The Stern report made the point that earlier action to limit the rise in temperature would be most effective and least expensive. Much of the climate change science since then has pointed in the direction of still greater urgency. According to any number of indicators—such as the rate of thinning of the Arctic ice, the impact of the loss of reflection of solar energy as snow and ice cover shrinks, the intensified drought conditions in places such as sub-Saharan Africa and, of course, eastern Australia, the melt-rate of the Greenland ice cap, the slowdown in the gulf stream, insect migration, extinction rates in vulnerable habitats and the degrading of carbon sinks—the evidence is growing that time is running out, and probably doing so faster than we thought even a few years ago.

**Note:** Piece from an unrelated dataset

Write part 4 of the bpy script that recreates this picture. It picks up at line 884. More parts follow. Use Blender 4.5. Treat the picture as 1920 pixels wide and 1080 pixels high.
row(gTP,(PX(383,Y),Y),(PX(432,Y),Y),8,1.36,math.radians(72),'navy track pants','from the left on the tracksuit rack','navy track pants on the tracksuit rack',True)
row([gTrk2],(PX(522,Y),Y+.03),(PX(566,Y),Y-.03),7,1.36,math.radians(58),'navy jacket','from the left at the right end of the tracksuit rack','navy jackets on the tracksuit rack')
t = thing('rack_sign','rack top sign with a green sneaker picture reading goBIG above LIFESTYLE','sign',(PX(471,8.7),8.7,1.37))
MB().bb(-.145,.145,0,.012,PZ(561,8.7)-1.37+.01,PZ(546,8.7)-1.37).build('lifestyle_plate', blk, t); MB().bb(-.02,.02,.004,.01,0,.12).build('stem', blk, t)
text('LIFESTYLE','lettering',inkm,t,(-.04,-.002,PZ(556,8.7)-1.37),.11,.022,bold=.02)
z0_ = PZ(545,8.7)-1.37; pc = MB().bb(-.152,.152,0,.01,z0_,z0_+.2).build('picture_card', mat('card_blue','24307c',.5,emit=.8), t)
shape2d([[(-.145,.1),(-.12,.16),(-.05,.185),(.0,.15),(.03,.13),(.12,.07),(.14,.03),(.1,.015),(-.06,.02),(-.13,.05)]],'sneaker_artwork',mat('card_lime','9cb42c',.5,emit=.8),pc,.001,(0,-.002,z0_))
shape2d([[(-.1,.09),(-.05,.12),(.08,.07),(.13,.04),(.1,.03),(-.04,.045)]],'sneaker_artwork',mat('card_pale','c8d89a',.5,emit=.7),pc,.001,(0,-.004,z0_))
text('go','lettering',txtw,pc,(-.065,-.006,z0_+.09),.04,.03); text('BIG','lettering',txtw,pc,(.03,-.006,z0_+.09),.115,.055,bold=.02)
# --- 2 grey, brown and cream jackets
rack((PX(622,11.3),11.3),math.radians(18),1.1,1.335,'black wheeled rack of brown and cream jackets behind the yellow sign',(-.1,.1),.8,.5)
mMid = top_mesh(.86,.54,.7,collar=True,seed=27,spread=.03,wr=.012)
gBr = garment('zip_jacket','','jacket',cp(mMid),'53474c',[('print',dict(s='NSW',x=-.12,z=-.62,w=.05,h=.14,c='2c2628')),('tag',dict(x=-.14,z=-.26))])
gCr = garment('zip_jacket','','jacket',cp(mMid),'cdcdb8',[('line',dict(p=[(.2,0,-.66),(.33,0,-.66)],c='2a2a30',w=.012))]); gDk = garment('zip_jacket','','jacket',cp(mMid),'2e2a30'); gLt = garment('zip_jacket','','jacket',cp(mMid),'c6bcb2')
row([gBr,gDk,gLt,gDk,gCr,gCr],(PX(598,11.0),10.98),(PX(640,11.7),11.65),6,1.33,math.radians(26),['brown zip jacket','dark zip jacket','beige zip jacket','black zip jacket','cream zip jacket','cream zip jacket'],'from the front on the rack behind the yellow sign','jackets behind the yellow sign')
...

We need to act, locally as well as globally, and this Bill could help. First, it would mean that the Government had to meet their targets in the sectors identified. They would have to plan to make sure that they achieved them, and that would lead directly to significant reductions in greenhouse gas emissions. Secondly, the Bill would also send out a message about our resolve to move away from the high-carbon economy. At present, there is a bit of a credibility gap between what the Government and Parliament say about the threat of global warming—that it is the greatest challenge that we face and that, if we do not tackle it, the consequences could be cataclysmic—and what is actually being done.

That perception problem exists in other nations and in our own population. Of course, this fairly modest Bill will not, on its own, turn that around, but it could help, because by enacting it, we would be saying, “We will not just try to improve energy efficiency, energy saving, and renewable and sustainable energy; we are committed to succeeding.”

Question put and agreed to.

Ordered,

That Mr. Martin Caton, Colin Challen, Mr. David Chaytor, Dr. Ian Gibson, Mr. David Heath, Dan Rogerson, Alan Simpson, Dr. Desmond Turner, Joan Walley, and Mr. Michael Meacher present the Bill.

Mr. Martin Caton accordingly presented the Bill.

Bill read the First time; to be read a Second time on Friday 8 May and to be printed (Bill 61).